Stored data entries
* * *
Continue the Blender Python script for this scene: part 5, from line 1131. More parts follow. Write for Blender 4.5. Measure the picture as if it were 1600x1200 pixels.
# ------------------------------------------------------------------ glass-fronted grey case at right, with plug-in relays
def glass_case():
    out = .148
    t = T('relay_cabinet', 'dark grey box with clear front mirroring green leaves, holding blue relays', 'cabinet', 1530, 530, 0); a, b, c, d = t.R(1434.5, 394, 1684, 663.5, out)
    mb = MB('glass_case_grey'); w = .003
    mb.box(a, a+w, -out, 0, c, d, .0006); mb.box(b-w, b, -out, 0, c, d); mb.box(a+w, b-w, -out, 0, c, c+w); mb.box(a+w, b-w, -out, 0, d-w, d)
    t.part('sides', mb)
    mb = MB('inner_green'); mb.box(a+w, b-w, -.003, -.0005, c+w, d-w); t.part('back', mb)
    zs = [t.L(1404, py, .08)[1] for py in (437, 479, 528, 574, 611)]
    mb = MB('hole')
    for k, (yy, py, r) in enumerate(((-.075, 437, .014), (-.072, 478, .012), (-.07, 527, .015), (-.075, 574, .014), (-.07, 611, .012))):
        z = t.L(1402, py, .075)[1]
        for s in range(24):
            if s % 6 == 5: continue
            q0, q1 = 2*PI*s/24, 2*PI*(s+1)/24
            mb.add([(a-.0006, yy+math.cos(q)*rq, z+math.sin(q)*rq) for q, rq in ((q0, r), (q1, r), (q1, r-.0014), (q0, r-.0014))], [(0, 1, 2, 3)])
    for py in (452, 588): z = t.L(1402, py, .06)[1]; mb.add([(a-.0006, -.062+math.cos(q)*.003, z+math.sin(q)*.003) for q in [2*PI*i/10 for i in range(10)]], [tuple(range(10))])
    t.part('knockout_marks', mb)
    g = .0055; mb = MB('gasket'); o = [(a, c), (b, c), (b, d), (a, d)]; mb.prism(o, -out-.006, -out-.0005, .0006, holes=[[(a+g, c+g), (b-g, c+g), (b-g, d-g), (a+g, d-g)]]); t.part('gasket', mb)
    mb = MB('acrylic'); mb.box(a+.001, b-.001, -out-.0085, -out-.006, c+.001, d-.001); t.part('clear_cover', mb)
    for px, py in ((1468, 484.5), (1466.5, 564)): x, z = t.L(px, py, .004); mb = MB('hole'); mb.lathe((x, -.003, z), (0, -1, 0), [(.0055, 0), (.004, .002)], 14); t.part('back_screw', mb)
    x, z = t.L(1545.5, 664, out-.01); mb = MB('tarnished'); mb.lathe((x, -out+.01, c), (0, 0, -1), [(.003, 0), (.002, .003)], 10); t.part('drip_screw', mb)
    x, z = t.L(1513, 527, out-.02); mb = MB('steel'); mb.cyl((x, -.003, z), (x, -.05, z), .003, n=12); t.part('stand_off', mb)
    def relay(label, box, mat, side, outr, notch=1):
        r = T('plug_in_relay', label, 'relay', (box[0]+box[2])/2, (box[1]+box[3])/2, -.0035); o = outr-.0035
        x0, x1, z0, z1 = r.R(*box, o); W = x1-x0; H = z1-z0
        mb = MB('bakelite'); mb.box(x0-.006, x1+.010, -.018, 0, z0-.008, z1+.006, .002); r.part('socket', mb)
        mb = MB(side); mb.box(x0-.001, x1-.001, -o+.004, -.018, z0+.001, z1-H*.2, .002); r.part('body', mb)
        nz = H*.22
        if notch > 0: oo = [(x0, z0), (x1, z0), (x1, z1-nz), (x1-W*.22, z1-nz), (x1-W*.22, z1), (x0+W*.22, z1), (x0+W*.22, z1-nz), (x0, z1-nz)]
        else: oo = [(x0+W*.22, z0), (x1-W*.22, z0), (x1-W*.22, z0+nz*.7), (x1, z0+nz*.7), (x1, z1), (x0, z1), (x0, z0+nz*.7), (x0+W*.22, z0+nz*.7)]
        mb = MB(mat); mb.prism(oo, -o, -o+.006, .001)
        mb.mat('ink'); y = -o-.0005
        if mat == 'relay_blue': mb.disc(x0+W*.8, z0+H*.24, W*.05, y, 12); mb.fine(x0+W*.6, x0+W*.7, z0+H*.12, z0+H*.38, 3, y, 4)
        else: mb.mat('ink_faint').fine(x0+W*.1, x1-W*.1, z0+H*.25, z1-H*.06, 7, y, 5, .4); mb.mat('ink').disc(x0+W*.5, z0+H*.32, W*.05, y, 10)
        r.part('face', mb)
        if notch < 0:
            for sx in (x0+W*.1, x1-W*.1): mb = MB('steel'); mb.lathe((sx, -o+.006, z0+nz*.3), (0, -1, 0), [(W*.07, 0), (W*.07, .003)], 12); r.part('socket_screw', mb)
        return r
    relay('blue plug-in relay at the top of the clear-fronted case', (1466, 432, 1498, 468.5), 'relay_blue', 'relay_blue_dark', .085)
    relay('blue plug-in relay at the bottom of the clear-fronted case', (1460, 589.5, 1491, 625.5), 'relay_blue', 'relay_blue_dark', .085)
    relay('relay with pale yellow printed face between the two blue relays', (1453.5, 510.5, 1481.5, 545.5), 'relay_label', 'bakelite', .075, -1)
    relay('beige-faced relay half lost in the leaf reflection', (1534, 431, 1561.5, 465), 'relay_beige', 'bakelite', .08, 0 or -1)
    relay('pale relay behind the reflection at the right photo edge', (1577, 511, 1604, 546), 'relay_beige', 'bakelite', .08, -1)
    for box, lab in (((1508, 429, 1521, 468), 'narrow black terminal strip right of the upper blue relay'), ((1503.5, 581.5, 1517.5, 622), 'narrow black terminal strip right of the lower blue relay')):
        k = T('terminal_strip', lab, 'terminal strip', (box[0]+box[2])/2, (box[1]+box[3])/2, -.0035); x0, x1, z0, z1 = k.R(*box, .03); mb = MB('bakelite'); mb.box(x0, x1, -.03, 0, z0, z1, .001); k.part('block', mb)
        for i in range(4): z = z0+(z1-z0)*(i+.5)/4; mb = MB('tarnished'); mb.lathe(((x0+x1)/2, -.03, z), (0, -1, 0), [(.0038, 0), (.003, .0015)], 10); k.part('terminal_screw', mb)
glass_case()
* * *
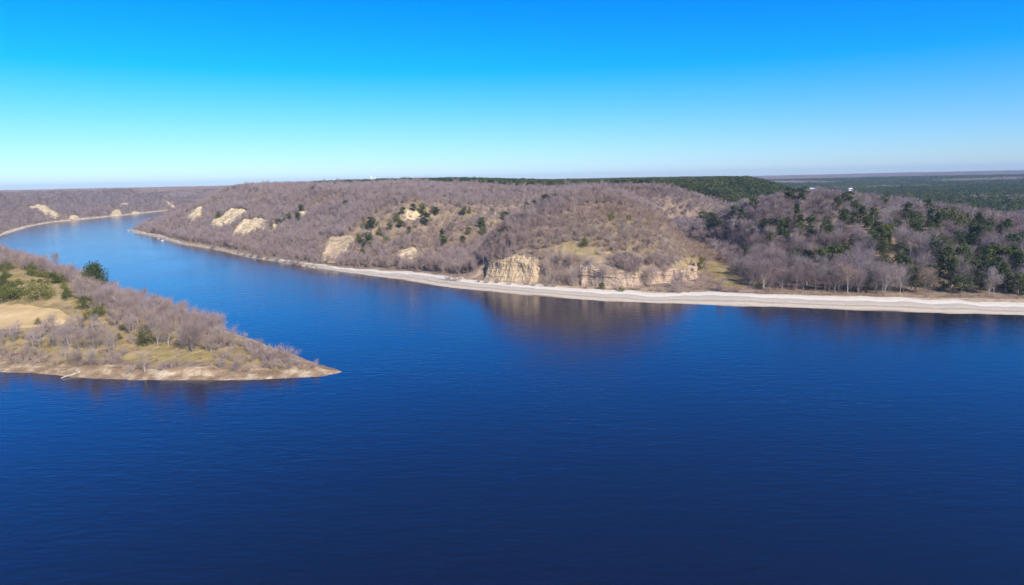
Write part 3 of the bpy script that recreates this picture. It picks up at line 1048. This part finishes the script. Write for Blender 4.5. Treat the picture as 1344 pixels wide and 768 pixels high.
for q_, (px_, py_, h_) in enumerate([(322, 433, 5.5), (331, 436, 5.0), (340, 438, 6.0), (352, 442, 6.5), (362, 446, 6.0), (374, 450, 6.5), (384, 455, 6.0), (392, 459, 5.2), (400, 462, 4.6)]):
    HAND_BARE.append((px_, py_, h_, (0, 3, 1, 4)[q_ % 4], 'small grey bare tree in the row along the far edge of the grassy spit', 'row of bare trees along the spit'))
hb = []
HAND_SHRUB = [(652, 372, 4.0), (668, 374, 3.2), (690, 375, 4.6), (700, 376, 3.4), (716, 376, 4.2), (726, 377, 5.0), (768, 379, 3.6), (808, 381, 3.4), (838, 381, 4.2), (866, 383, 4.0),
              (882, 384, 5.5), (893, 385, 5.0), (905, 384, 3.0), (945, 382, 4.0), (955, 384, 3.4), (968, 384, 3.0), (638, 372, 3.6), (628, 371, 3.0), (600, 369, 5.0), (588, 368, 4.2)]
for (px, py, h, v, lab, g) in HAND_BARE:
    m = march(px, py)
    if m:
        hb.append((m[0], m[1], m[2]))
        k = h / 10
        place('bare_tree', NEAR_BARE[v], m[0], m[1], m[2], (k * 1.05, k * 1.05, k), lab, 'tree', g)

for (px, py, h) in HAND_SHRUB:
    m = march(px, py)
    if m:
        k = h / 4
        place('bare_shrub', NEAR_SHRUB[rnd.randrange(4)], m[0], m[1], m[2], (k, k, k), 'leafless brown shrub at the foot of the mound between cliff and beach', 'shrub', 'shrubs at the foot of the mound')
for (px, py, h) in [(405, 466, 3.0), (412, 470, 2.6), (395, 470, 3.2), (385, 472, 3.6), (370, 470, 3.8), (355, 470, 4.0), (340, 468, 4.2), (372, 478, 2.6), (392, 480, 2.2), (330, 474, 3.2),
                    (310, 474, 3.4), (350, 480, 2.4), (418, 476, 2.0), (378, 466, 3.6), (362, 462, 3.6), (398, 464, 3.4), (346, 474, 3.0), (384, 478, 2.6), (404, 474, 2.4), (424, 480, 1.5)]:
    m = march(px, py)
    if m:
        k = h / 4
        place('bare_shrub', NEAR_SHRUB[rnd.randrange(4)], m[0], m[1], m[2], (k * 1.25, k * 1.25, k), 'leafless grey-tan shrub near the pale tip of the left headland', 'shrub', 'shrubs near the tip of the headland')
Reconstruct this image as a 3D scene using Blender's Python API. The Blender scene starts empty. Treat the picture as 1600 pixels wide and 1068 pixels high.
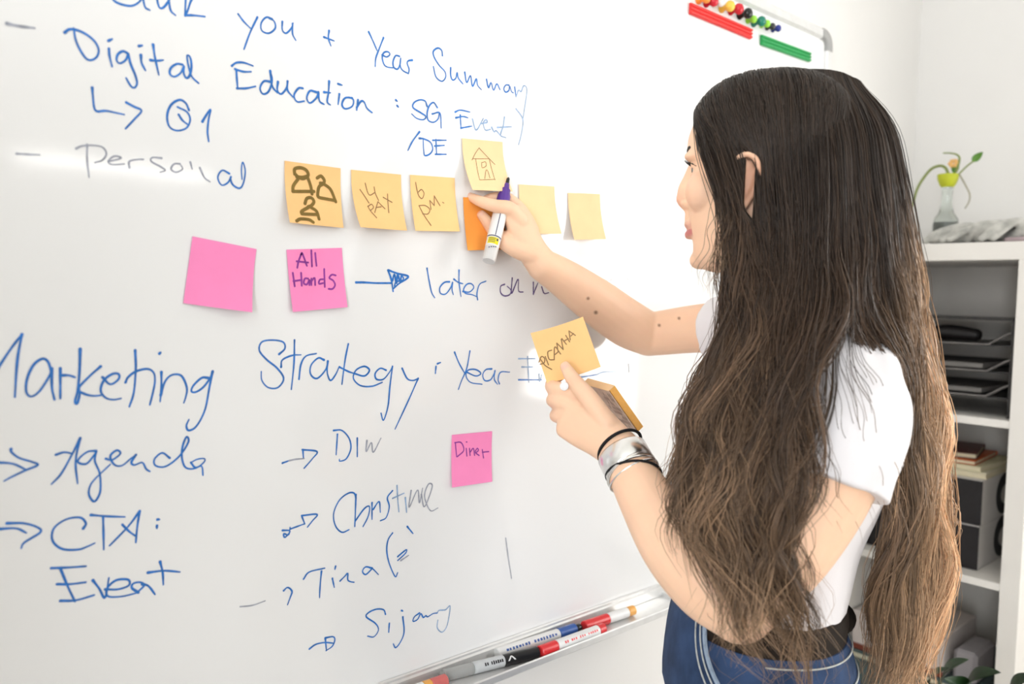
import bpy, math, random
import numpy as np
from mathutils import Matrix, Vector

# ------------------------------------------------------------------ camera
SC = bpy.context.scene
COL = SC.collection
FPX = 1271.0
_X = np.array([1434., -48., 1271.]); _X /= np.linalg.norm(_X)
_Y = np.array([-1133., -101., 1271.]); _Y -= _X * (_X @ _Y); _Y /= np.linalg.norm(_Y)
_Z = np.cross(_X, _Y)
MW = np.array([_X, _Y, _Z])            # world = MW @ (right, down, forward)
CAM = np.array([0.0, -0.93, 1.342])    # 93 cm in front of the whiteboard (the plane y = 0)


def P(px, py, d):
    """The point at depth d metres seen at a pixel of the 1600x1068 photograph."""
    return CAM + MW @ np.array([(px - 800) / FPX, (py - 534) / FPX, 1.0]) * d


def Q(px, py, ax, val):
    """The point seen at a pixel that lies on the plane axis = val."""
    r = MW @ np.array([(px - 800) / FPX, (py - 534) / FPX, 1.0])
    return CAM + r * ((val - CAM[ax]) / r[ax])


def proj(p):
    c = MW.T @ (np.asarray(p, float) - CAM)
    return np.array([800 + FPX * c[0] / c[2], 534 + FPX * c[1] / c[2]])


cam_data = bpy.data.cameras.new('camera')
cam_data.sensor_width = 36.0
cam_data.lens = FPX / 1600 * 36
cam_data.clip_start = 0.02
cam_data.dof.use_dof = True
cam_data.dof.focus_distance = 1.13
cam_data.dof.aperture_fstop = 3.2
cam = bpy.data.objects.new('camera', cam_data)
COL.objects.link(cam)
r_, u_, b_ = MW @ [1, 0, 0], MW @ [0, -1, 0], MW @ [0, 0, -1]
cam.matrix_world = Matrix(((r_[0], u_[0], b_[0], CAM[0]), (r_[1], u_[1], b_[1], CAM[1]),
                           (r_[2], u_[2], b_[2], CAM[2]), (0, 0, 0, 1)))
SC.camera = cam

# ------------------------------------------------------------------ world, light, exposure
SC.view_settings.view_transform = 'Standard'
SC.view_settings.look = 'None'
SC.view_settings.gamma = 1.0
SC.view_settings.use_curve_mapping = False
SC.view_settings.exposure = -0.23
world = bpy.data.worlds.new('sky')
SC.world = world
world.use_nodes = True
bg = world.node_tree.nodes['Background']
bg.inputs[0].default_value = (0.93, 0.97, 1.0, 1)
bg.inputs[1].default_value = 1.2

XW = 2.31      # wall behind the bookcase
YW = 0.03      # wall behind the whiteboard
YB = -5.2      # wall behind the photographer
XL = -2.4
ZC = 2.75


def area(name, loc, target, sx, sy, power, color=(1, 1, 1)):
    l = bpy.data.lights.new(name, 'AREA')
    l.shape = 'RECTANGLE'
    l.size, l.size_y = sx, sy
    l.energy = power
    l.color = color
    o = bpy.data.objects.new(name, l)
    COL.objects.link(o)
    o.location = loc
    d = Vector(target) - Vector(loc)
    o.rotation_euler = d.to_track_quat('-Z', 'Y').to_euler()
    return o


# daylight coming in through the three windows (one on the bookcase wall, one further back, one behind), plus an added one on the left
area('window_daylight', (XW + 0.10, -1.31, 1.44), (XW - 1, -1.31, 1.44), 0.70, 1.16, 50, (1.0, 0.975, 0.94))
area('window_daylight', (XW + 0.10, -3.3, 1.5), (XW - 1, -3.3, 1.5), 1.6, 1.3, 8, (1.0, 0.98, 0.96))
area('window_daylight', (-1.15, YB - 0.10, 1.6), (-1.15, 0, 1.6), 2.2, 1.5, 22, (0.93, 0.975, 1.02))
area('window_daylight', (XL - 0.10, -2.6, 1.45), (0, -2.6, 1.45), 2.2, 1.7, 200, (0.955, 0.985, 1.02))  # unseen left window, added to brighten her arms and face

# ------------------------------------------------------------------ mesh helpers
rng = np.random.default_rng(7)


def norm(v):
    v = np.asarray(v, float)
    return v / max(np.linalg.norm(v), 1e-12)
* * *
▶ [WHAT NEEDS TO BE DONE]:
Pull every line holding "high" out of the records.

▶ [SOLUTION FOR THIS EXERCISE]:
Write part 3 of the bpy script that recreates this picture. It picks up at line 1048. This part finishes the script. Write for Blender 4.5. Treat the picture as 1344 pixels wide and 768 pixels high.
Reconstruct this image as a 3D scene using Blender's Python API. The Blender scene starts empty. Treat the picture as 1600 pixels wide and 1068 pixels high.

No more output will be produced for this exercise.